Rebuilding would be difficult as the agency was a "long, long way away" from being up to scratch, Mr Haszard said.

It has so far recruited just a third of 30 new roles to monitor and enforce road safety rules, after these operations were stripped of people over the course of several years of restructuring that followed the creation of the agency in 2008.

They also needed a much better, joined-together data system to, for instance, track poor operators, Mr Haszard said.

The clampdown since October has resulted in more than 170 revocations, suspensions and warnings to garages and certifiers and transport operators, putting almost 30,000 trucks and cars under a cloud.

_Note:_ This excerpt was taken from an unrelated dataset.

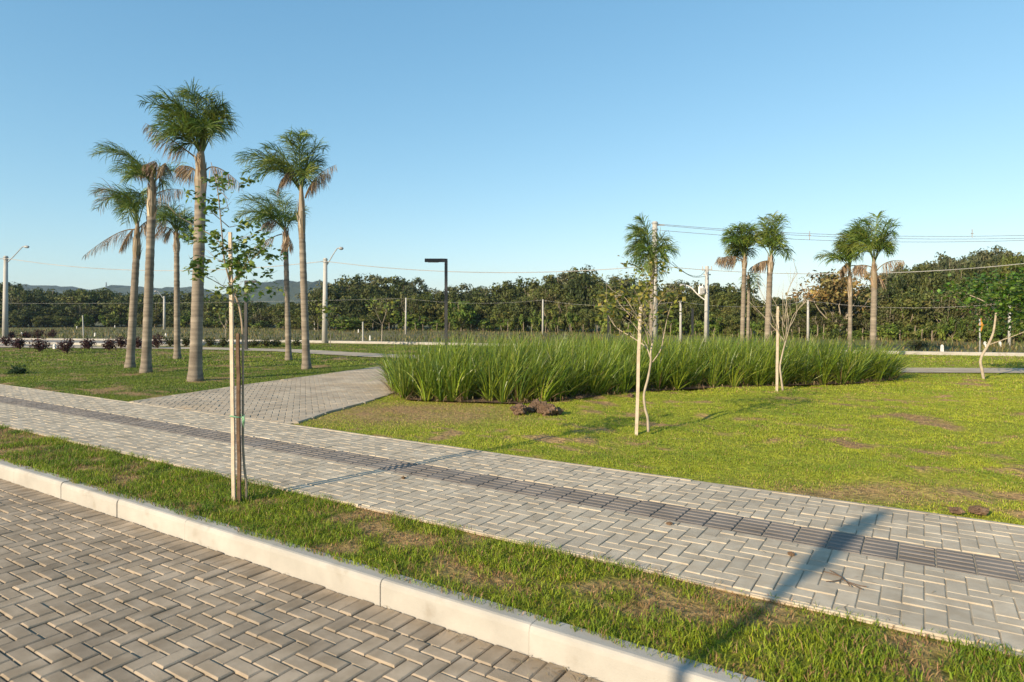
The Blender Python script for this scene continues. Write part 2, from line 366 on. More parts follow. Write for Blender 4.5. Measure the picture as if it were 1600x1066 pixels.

Sixty-four truck, bus and passenger vehicle companies have been given notices they will be suspended or have their licences revoked entirely, while 10 have already been revoked and five suspended.

Twenty-two service providers - most of them WOF inspectors or garages - have been suspended, five revoked and 11 face suspension or revocation.

The shift, from crisis to rebuild, meant the agency would lift a slowdown it brought in last October on approving garages to issue warrants.

The industry has told RNZ that businesses wanting to get approval to issue WOFs or Certificates of Fitness are facing waits of 100 days or so.

One garage owner told RNZ he would not have bought the business if he had known about an October directive from the NZTA board to its management to "identify options and make recommendations on how to stop or slow down the approval (and re-certification) of (new) organisations or individuals who can issue licences, certificates, warrants and other authorisations".

Slowdown action was in place for a few weeks and now the agency would speed up approvals to faster than in previous years, using a new decision-making group that meets twice a week, Mr Haszard said.